In the early years, scientists, politicians and pundits argued over whether global warming was real. Nowadays, with mounting evidence of rising temperatures and sea levels, harsher weather, stronger storms, melting glaciers and rampant wildfires and droughts, most “climate deniers” defend a different position: Climate change is indeed happening, but we aren’t to blame. 

“The conversation seems to be changing,” said Heidi Roop, assistant professor and director of the Minnesota Climate Adaptation Partnership at the University of Minnesota. “It becomes harder and harder to ignore the extreme weather events and the billion-dollar disasters that we’re coping with across the country.” 

A sizable share of the nation, however, has not been swayed. A respected climate-change poll, conducted by Yale and George Mason universities in December, found that 70 percent of Americans believe in global warming. Sixteen percent said they did not. A smaller share wasn’t sure. 

The same poll reports 58 percent of Americans believe global warming is caused mostly by human activities. 

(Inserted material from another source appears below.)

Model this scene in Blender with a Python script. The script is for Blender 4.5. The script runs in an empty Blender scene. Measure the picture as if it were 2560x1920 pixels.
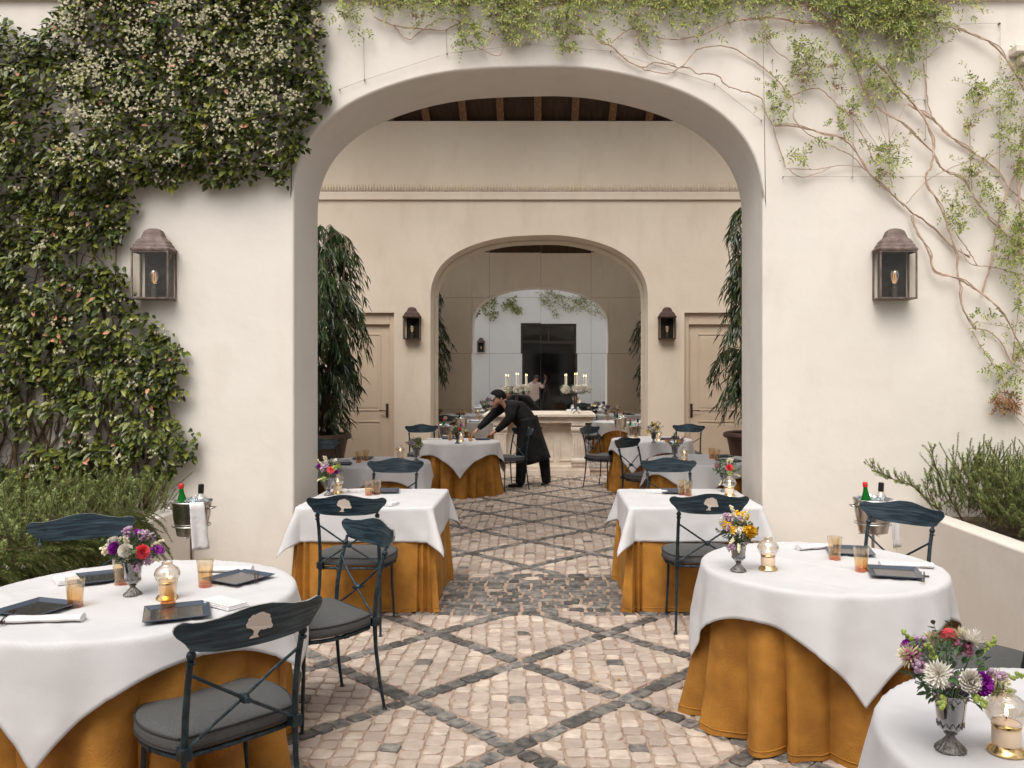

That number is higher than the one in the Ipsos poll. Still, it suggests science has yet to convince much of the American public to accept blame for global warming. 

One recent scholarly analysis of 3,000 scientific studies on climate change found only four papers that voiced doubt about the human role in global warming.   

“We use the word ‘unequivocal,’” Roop said. “It’s unequivocal that humans have warmed our oceans, our atmosphere and our lands.” 

Yet, many Americans beg to differ.  

“Very few of us take the time or even know how to look at the original research, to see what the truth is,” Maibach said.  

Behind the numbers looms a vast partisan divide.  

In a 2019 Pew survey, only 14 percent of conservative Republicans said they believe human activity contributes “a great deal” to climate change. Eighty-four percent of liberal Democrats voiced the same view.  

In the new Ipsos poll, 75 percent of Democrats opined that climate change is caused mostly by humans. Only 22 percent of Republicans agreed.  

The split “is being fed by the culture wars, and by those who find the climate narrative a perfect foil for what they view as a kind of ‘woke’ America,” said Frank Sesno, director of strategic initiatives at the School of Media and Public Affairs at the George Washington University. 

“If you don’t want to believe this because you’re in that ideological and media ecosystem, then you won’t.” 

Oil and gas companies have long allied themselves with Republican politicians, a bond that honors the party’s historic support for business interests and its strength in fossil-fuel states. Of the 20 Congress members who received the most donations from oil and gas interests last year, 17 were Republicans.  

But rank-and-file Americans of both parties are growing more concerned about climate change. Polls show most people have experienced its effects firsthand in the form of extreme heat, violent storms, frequent flooding and seemingly endless wildfires. 

“It’s obvious that climate change is real, and it’s happening, and we are witnessing that,” said Sayanti Mukherjee, assistant professor of industrial and systems engineering at the University at Buffalo. “There was a season for wildfires. Now, there is no season.” 

It’s no surprise, perhaps, that citizens of California, Oregon and Washington State are more likely than other Americans to believe global warming is real. 

But global warming believers also abound in Texas, a classic red state. Seventy-two percent of Texans acknowledged global warming in 2021, matching the national average, according to a Climate Opinion Map from Yale. In hurricane-battered Florida, 73 percent of residents accepted climate change.  

Climate advocates see other rays of hope.  

Young people are much more likely than older Americans to care about global warming, even among Republicans. Forty-seven percent of Republicans under 30 say the government is doing too little on the environment, according to Pew data, compared to 18 percent of Republicans over 65.  

And while the nation may be divided on global warming, most Americans want the government to do something about it. 

Four-fifths of voters support federal funding for more research into renewable energy, according to Yale-George Mason polls. A similar share support generating renewable energy on public land. Roughly three-quarters of voters favor tax incentives for energy-efficient vehicles, solar panels and green appliances.  

“We’re getting so much further because we’re telling people what they can have, rather than telling them what they need to stop doing,” said David Kieve, president of EDF Action, an advocacy arm of the Environmental Defense Fund. 

The Inflation Reduction Act, signed last year by President Biden, doesn’t sound like a climate-change initiative. But the measure marks “the most significant action Congress has taken on clean energy and climate change in the nation’s history,” according to a White House summary

The new law aims to cut the nation’s greenhouse gas emissions nearly in half by 2030, with investments in clean electricity, clean-energy incentives and tax credits.   

It comes at a dire moment. Researchers now say it’s more likely than not that Earth will cross a critical global-warming threshold in the next four years, with average temperatures rising 1.5 degrees Celsius. 

“It’s very unfortunate that our climate has become a victim of the culture wars,” Maibach said, “because our climate doesn’t care whether we are liberal or conservative.”